Over the past ten years in data, I’ve been fortunate to collaborate with, learn from, and help grow some incredibly talented engineering teams. One thing has become clear along the way:
Tools come and go, but the core skills that make a great data engineer remain timeless.
In today’s cloud-first, real-time, business-aligned world, here are the five skills I believe every aspiring data engineer must master.
1. SQL Mastery: The Universal Language of Data
SQL isn’t going away. Whether you’re using Azure Synapse, Databricks, Snowflake, or Postgres – SQL is the bridge between data and business logic.
Real-World Tip: Master CTEs, window functions, and performance tuning. These are often more impactful than learning a new tool.
Tools you’ll likely use:
- SQL Server Management Studio (SSMS)
- Azure Data Studio
2. Data Modelling: Thinking in Layers
Without a solid data model, your analytics will break. Learn concepts like:
- Star vs Snowflake schema
- Slowly changing dimensions
- Fact vs dimension logic
- Operational vs Analytical layers
What I’ve learned: A well-modelled warehouse reduces 80% of rework later.
3. Pipeline Engineering: Build, Monitor, Optimize
It’s not just about building ETL/ELT flows, it’s about making them scalable, maintainable, and observable.
Skills to learn:
- Azure Data Factory (ADF) / Synapse pipelines
- Databricks workflows (with PySpark or notebooks)
- CI/CD for pipelines (GitHub Actions, Azure DevOps)
- Data quality validation
4. Cloud Fluency: Know the Ecosystem, Not Just the Tools
Whether you’re on Azure, AWS, or GCP – you need to understand the ecosystem.
On Azure, for example:
- Data Lake Gen2 → Raw/Curated storage
- Synapse → Querying & warehousing
- Databricks → Transformations and ML
- Purview → Governance
Career Hack: Certifications help, but building a real cloud pipeline end-to-end helps more.
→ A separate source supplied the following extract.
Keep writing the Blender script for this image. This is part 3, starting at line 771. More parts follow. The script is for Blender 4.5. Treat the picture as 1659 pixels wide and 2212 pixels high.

5. Communication: Translate Tech into Business Value
This is underrated but critical. Can you explain your data flow to a marketing manager? Can you document your logic clearly? Can you guide a junior engineer?
Valuable soft skills:
- Writing clean documentation
- Presenting architecture to non-tech folks
- Asking good questions during requirements gathering
Bonus Skill: Ownership
More than anything else, the best engineers are those who don’t just follow specs – they own the data, think proactively, and continuously look for ways to improve.
Wrapping Up
The role of a data engineer isn’t about just “moving data around.” It’s about building trust, structure, and clarity in a messy digital world. If you’re an aspiring or growing data engineer, focus on these skills and revisit them often.